■ PROBLEM TO SOLVE:
Which lines below hold the word "Python"? Report each one.

═══ MATERIAL FOR THIS EXERCISE ═══

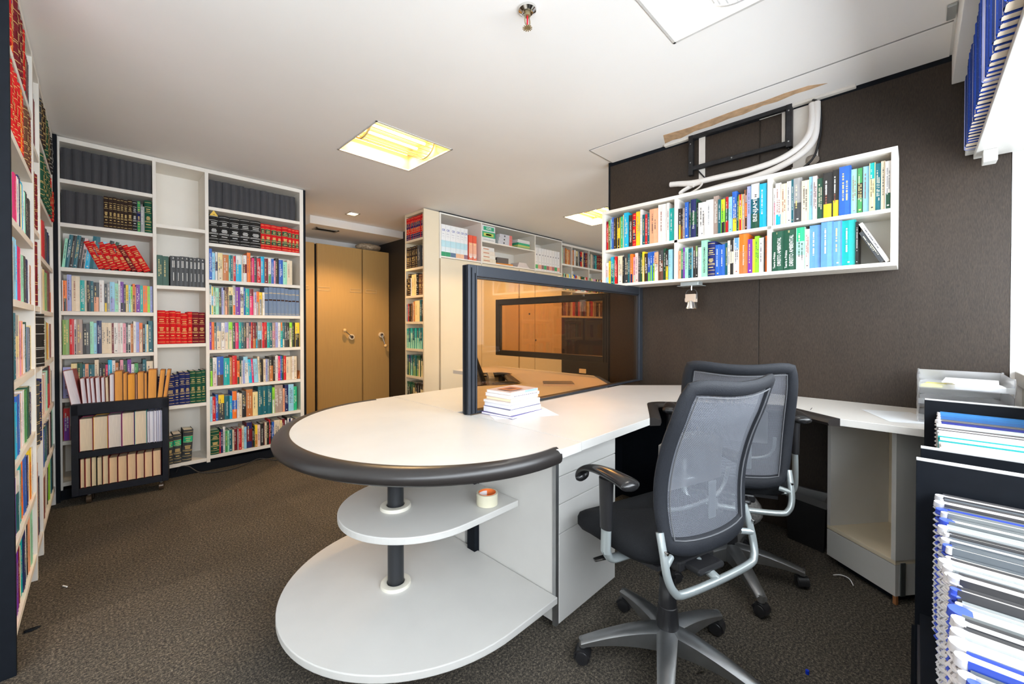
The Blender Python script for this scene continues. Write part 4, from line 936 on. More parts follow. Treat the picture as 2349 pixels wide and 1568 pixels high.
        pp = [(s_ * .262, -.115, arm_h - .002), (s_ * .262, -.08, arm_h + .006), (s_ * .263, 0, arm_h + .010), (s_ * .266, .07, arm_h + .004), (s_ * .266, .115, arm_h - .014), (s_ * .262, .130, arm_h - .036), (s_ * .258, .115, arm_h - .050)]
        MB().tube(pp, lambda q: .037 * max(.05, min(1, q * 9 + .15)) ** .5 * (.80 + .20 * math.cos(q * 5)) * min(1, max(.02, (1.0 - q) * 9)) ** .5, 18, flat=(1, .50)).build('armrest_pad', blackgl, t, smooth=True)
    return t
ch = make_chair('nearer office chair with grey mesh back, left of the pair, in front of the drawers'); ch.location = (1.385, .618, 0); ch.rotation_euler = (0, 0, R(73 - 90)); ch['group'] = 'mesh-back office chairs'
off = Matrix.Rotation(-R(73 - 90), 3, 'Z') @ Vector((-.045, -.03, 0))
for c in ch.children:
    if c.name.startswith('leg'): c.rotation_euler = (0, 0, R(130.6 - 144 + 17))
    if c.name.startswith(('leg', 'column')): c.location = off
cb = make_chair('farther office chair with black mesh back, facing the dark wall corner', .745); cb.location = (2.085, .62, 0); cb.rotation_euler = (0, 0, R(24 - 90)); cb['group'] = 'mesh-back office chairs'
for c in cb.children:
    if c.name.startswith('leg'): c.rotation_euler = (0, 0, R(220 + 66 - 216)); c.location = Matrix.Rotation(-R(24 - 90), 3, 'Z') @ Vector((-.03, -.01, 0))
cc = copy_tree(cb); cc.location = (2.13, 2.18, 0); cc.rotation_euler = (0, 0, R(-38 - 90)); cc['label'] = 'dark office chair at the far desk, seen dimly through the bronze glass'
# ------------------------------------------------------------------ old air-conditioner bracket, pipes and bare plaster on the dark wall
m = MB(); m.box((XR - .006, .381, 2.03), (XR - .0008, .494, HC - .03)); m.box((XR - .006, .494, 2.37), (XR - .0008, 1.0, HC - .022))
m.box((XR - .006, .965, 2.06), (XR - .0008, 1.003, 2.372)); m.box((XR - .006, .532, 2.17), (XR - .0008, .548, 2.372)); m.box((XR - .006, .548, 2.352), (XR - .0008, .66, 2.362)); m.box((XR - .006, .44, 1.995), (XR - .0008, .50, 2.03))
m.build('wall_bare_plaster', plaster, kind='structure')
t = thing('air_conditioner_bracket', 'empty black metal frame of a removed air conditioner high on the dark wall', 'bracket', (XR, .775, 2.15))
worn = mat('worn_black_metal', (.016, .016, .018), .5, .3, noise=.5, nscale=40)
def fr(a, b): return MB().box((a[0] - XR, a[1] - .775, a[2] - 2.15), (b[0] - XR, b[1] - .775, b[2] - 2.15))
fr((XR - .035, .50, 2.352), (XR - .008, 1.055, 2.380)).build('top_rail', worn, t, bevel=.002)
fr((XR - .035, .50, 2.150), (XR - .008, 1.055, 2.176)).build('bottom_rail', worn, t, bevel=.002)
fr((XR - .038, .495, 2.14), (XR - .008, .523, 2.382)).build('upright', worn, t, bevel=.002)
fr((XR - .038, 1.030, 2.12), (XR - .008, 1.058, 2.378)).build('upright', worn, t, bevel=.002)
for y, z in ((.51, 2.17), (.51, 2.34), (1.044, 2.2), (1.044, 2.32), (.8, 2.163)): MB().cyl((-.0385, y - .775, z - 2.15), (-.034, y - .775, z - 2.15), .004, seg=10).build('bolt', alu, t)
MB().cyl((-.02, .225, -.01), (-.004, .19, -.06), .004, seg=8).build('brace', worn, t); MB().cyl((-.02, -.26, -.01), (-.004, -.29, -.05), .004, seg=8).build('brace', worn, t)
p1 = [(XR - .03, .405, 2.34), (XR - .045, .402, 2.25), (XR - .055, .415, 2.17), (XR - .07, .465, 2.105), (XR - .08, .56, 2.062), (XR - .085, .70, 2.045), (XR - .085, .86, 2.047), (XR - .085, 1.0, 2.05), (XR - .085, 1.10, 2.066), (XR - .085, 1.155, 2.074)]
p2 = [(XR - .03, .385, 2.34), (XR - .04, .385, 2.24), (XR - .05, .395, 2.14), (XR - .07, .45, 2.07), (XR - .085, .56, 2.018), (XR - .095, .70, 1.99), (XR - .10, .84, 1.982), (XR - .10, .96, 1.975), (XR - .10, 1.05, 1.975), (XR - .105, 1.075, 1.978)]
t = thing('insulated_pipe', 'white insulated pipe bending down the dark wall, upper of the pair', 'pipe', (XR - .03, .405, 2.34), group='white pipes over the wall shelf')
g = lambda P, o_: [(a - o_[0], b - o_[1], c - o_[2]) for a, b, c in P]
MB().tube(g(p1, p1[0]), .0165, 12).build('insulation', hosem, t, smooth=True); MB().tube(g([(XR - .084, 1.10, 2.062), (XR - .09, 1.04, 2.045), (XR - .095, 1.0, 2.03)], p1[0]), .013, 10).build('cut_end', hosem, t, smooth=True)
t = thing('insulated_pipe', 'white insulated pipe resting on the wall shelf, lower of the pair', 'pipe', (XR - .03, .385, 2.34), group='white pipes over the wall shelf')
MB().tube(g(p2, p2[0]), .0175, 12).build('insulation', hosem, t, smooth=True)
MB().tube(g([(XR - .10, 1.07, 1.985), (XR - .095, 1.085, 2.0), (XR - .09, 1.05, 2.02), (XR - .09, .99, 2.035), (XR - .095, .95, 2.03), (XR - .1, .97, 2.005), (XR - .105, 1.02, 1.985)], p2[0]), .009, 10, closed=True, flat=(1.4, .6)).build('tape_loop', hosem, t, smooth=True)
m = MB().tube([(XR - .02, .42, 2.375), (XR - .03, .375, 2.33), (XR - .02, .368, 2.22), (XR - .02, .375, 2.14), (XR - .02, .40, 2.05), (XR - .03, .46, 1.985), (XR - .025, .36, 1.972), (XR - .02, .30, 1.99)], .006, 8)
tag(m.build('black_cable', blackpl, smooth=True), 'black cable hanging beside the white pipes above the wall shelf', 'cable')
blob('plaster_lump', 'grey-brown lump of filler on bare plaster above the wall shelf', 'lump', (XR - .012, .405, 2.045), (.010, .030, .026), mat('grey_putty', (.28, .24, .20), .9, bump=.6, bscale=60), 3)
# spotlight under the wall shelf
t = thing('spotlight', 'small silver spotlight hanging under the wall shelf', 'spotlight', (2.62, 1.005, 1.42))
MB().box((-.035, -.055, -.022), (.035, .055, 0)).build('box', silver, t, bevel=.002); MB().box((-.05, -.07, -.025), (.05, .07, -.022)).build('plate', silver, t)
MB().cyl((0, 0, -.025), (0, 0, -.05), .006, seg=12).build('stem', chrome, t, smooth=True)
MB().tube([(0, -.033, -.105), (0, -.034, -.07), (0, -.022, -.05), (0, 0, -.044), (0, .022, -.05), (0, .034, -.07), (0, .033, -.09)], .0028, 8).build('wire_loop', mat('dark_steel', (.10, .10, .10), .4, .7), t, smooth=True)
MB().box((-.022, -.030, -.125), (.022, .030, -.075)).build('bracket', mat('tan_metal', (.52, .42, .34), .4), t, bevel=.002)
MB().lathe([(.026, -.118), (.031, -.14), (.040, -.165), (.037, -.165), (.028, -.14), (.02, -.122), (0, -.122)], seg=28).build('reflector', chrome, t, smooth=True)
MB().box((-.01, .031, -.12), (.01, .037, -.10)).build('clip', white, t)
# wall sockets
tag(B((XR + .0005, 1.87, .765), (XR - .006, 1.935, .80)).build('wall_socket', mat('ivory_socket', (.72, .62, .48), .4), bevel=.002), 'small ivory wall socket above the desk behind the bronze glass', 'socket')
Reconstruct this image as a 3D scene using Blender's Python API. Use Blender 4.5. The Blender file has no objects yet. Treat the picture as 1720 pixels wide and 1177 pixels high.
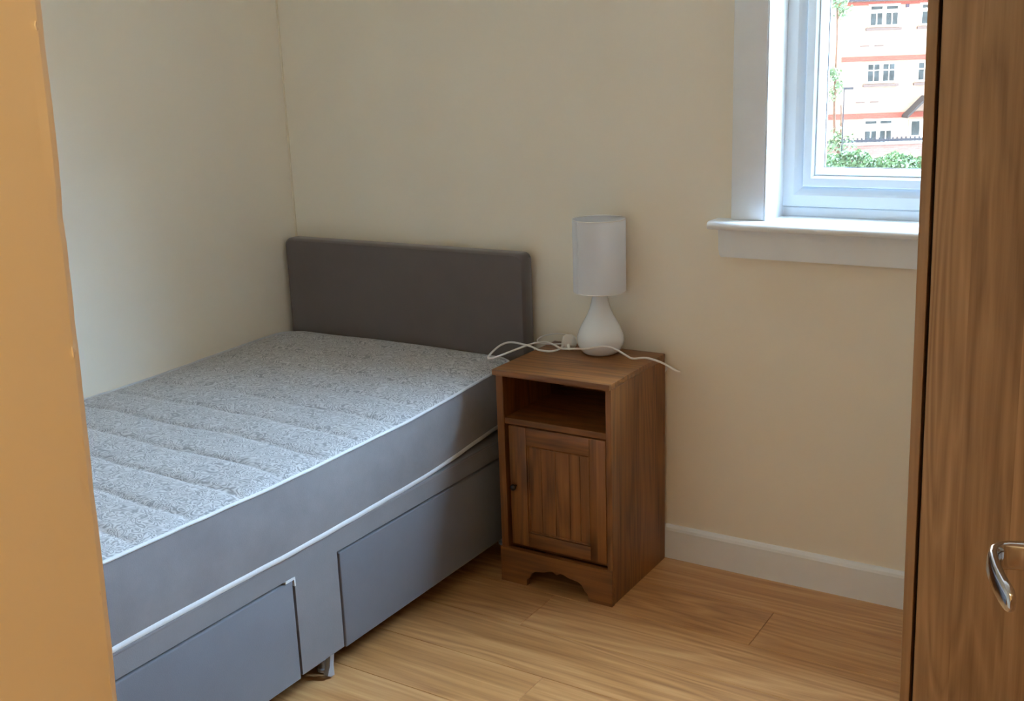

═══

■ COMPLETED TASK:
The Blender Python script for this scene continues. Write part 4, from line 936 on. More parts follow. Treat the picture as 2349 pixels wide and 1568 pixels high.
Reconstruct this image as a 3D scene using Blender's Python API. Use Blender 4.5. The Blender file has no objects yet. Treat the picture as 1720 pixels wide and 1177 pixels high.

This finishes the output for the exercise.